Gwen Guthrie – Padlock (1985)

Sly and Robbie produced Gwen Guthrie’s early albums – and Dunbar programmed the drums on Guthrie’s big hit, Ain’t Nothin’ Goin’ on But the Rent, but the Padlock EP, featuring Larry Levan’s remixes of tracks from her album Portrait, is the real jewel among her Compass Point All Stars-assisted work. Its title track is just magnificent: it was a superb song to start off with, and Levan’s mix clearly bears the influence of dub, stripping the music back, drenching everything in echo and foregrounding Dunbar’s unshowy, but supremely funky drumming, a decision that seems to be reflected on the sleeve, where Sly’s name appears above that of the singer.

Sly and Robbie – Boops (Here to Go) (1987)

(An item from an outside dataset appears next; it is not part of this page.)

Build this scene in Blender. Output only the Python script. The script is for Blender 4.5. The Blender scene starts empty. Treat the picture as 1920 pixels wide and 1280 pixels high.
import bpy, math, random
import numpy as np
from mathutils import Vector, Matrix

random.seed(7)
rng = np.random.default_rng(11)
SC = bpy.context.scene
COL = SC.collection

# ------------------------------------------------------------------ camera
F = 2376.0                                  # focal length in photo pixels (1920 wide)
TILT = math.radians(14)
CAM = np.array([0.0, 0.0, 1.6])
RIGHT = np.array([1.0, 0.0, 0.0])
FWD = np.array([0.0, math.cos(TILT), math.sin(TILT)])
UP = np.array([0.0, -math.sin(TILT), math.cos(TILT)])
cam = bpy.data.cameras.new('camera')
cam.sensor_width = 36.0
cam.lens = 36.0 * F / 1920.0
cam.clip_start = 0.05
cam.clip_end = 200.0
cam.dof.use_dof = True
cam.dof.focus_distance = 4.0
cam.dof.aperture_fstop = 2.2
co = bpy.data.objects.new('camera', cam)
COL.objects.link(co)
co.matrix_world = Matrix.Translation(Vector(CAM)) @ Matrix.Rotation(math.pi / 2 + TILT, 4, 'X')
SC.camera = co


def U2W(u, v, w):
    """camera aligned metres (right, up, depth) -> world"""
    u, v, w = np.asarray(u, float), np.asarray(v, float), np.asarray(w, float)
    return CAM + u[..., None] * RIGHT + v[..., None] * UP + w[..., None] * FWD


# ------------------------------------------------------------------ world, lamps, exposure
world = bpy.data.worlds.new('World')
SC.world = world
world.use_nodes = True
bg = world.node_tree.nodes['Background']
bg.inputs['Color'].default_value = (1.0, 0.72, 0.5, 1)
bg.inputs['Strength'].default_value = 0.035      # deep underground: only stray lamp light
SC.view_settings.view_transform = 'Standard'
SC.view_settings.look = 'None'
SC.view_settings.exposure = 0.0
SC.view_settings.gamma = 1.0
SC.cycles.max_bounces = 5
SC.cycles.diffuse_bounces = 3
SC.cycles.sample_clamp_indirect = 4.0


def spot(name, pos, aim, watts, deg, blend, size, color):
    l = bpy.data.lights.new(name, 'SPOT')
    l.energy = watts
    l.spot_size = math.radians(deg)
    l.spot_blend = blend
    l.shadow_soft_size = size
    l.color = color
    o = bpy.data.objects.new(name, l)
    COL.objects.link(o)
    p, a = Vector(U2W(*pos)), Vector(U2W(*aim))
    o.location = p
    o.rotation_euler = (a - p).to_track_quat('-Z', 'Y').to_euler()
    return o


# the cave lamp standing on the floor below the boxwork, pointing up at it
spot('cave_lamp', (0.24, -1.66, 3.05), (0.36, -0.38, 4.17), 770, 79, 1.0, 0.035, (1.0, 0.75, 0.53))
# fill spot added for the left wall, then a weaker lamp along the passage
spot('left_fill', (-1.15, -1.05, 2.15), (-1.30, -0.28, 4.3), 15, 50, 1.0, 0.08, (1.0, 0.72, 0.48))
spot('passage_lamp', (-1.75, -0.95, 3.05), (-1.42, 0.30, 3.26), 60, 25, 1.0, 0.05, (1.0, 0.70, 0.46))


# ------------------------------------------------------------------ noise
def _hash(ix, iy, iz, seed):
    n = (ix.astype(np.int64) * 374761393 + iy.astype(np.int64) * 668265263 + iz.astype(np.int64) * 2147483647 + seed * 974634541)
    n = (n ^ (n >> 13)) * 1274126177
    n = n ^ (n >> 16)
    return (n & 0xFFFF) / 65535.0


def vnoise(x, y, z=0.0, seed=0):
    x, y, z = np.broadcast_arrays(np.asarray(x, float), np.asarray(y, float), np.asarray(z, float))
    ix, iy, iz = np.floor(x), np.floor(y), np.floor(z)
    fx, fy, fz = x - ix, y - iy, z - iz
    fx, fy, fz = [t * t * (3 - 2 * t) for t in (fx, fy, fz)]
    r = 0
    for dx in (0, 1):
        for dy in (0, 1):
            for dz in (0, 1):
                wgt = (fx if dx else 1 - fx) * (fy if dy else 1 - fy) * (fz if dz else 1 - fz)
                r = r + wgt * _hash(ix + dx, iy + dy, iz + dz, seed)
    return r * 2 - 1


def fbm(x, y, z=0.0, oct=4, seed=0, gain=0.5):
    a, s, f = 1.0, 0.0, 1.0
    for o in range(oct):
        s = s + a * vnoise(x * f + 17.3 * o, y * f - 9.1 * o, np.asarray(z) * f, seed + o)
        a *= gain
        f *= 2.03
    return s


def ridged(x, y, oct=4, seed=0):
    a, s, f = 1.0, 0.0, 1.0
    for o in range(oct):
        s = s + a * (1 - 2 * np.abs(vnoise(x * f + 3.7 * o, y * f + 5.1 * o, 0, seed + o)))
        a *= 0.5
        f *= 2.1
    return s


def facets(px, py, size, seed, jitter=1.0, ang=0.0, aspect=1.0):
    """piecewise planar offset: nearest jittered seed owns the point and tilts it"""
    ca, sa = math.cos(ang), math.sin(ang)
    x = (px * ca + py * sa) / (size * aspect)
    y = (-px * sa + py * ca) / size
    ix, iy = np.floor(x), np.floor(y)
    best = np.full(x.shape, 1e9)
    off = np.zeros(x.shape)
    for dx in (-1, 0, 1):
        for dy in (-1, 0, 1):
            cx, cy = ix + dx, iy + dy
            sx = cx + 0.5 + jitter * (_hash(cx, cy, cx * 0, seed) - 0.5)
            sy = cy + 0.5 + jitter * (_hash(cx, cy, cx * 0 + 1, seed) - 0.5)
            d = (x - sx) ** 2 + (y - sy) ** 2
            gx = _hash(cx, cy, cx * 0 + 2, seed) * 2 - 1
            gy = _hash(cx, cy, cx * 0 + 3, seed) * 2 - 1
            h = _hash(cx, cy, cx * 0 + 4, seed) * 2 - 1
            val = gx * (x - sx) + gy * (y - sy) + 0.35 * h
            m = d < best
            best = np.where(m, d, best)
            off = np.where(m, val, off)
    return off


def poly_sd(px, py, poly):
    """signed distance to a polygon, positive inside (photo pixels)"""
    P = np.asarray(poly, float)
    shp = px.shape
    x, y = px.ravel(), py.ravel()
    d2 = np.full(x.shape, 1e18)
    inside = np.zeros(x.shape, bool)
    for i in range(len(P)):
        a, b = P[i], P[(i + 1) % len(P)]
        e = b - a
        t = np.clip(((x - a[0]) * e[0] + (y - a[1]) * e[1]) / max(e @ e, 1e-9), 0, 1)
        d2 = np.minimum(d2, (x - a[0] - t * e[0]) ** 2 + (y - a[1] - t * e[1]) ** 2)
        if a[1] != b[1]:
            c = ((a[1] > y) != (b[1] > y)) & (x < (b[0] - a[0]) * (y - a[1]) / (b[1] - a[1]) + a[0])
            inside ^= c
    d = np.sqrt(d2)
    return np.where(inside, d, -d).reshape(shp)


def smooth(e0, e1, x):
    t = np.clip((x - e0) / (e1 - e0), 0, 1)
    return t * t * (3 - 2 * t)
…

Sly and Robbie’s biggest UK hit as artists was both supremely cool and utterly irresistible: featuring a splendidly laconic rap by Shinehead, it wasn’t hip-hop, although, with its interpolations from both Rossini’s Barber of Seville and Ennio Morricone’s theme from The Good, the Bad and the Ugly, it definitely felt at least slightly adjacent to the sample-heavy collages of Double Dee and Steinski. And the rumbling funk of the rhythm track is fantastic.

Chaka Demus and Pliers – Bam Bam/Murder She Wrote (1992)

Sly and Robbie were all over Tease Me, the album that briefly turned dancehall duo Chaka Demus and Pliers into mainstream stars: largely co-produced and co-written by Shakespeare and Dunbar, it spawned five UK Top 20 singles. It was a concerted push for crossover pop success but that didn’t preclude experimentation: both the cover of “Toots” Hibbert’s reggae standard Bam Bam and Murder She Wrote use a riddim that features Sly alone – there’s no bass at all, just a beat that bears the audible influence of Indian tabla playing – and which subsequently turned up on countless reggae tracks in 1992.